[from 2/24/10]
They're already starting with April Fools jokes in February this year! Seattle's parks superintendent says that on April 1st it will be illegal to use tobacco within 25 feet of any other person in a Seattle park. Brilliant!
Details of the law, being created, recreated, revoked and decreed by Gallagher (not that Gallagher), Seattle's Legislator of Parks, are currently baroque, and should be rococo by the time everyone gets the gag.
Especially funny is the idea that the law would protect Seattle's children from seeing people use tobacco products -- but only in parks! That's the only place children exist! You'd think downtown parks would be exempt on account of that.
I think there should be a law against joggers wearing spandex at Green Lake. Not for the children, for me.
When I was growing up, we children were protected from bad adult behavior by being issued blindfolds, told to shut up and not repeat anything we overheard, particularly words starting with "a", "c", "f", or "sh". We were told that we couldn't complain about cigarette smoke because hot smoke rises, and we were low to the ground. As I got older and taller, I learned to duck as I walked through the living room, to keep my nose and eyes out of the smoke-o-sphere. Eventually, I had to crawl on my hands and knees. It built character and the kind of humility you need to cope with modern life in a police state, and prepared me for years of hunting for butts and spare change. So turns the spinning wheel of life.
I love these 25 foot rules. What an idea. Nobody carries a 25 foot measuring tape around with them, least of all the police. But that's OK, because for these kind of rules, we're just making excuses for people to be barred from parks. So who cares? And besides, if a policeman who thinks 3 inches is 6 says you're within 25 feet of Bobby, you're probably closer than that.
Since you won't be allowed to smoke or chew within 25 feet of anyone else in the park, all the police will have to do to get you to either stop using or leave the park is to gradually approach you. "I'm 30 feet away, now! Better get moving! I'm 27 feet away, now! I take one more big step, and you're busted!"

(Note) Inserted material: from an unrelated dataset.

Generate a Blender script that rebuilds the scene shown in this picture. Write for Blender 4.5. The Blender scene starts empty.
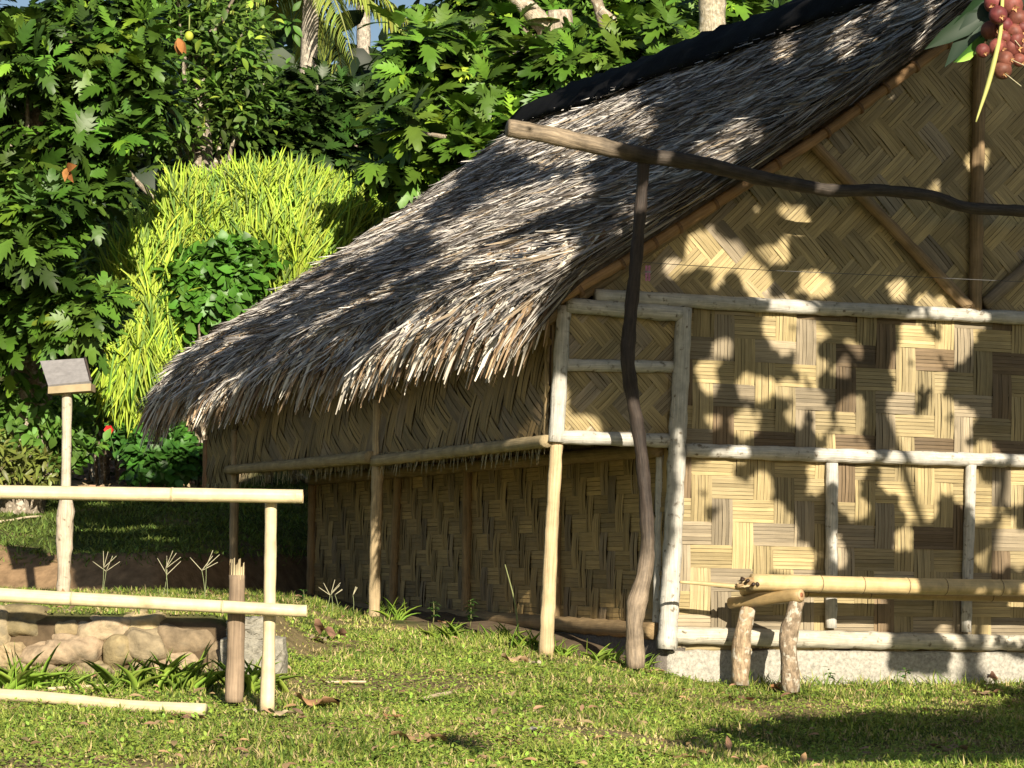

Speaking of gradual approaches, Parks Superintendent Gallagher says that a gradual approach to a tobacco ban is reasonable, after having before said it wasn't, and also adds that the new law is that gradual reasonable approach. So it will be 25 feet on April 1, 24 feet April 2, 23 feet April 3, etc. By May 1st, possession of an ounce or more of tobacco in a park will be a misdemeanor. And so on, until, by April 1st, 2011, possession of a single half smoked cigarette, even one of those weird clove things, will be an excuse to shoot you on sight.
The important thing isn't the details of the joke, it's the message being sent. Look, they're saying, we know there's thousands of malnourished homeless people walking the streets, who are smoking cheap rollies just because they subdue appetite and anxiety better and more cost effectively than food. If we can do something as simple as this to make their lives more miserable than they already are, and maybe even get them a longer record, and bar them from some or all of Seattle parks, then, hey, why not?
Things to look for if the law is ever really enforced: Disreputable looking men smoking out of paper bags. Teenagers wearing hoods backwards, so you can't see them chew. When challenged they'll produce bags of baby spinach. People standing 18 inches outside of a park, deliberately fanning their smoke toward it, laughing. Dogs at dog parks wearing doggy T-shirts with packs of Camels tucked under the arms. "Not my Camels, officer. I've never met this dog in my life."